After evidence is collected, the next step is case structuring.
The purpose is not simply to “understand what happened,” but to create a coherent sequence of events that can be used in formal procedures.
1. Build a Precise Timeline
Use a structured table:
| Date | Event | Evidence | Amount | Contact Involved |
|---|
This clarifies:
- How the engagement started
- Who influenced decisions
- At what point funds were transferred
- What persuasion or pressure methods were used
Fraud networks follow recognizable behavioral patterns.
These patterns become visible when events are listed chronologically.
2. Identify Where the Funds Actually Went
The core of any financial case is money flow:
- Receiving banks and merchant processors
- Beneficiary names on accounts
- Possible intermediary wallets or platforms
- Currency conversion points
Even crypto transfers can be deanonymized using blockchain tracing tools.

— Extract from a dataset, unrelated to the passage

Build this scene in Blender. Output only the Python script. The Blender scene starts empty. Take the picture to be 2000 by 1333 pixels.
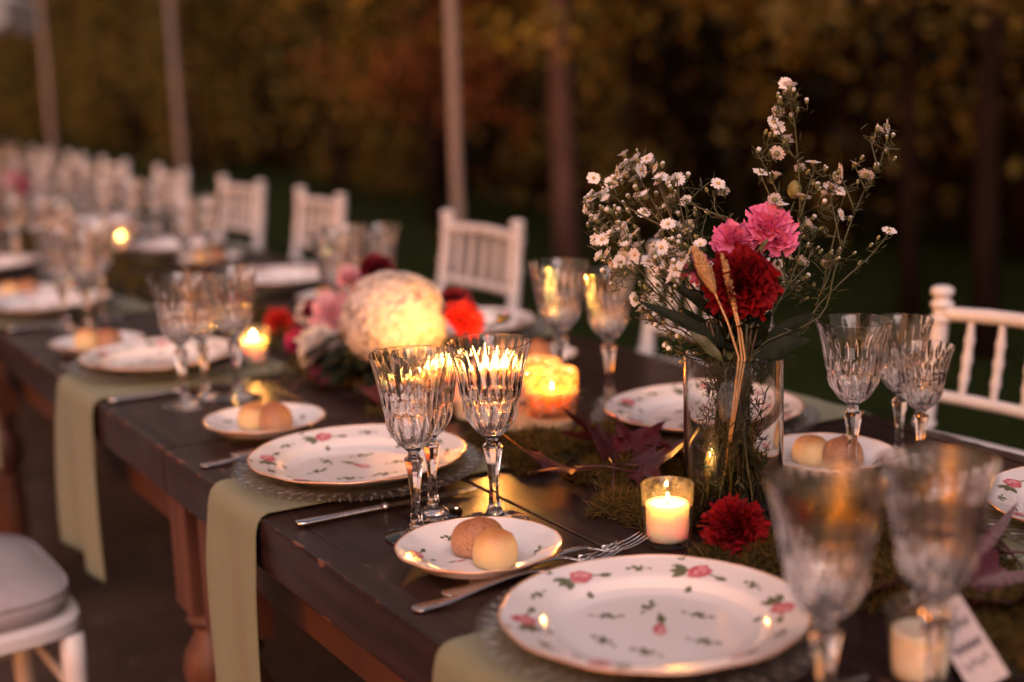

3. Assess Behavioral and Psychological Pressure
Fraud operations often use:
- Urgency (“act now or lose the opportunity”)
- False guarantees of profit
- Claims of “market analysis” without real data
- Emotional pressure during withdrawal attempts
These elements support proof of manipulation and intent.
4. The Resulting Document
The outcome of case analysis should be a structured report:
Case Summary:
- Event Timeline
- Key Actors and Communication Chains
- Financial Flow and Transfer Breakdown
- Persuasion / Pressure Techniques Used
- Attached Evidence Index (messages, screenshots, recordings)
This document becomes the basis for escalation.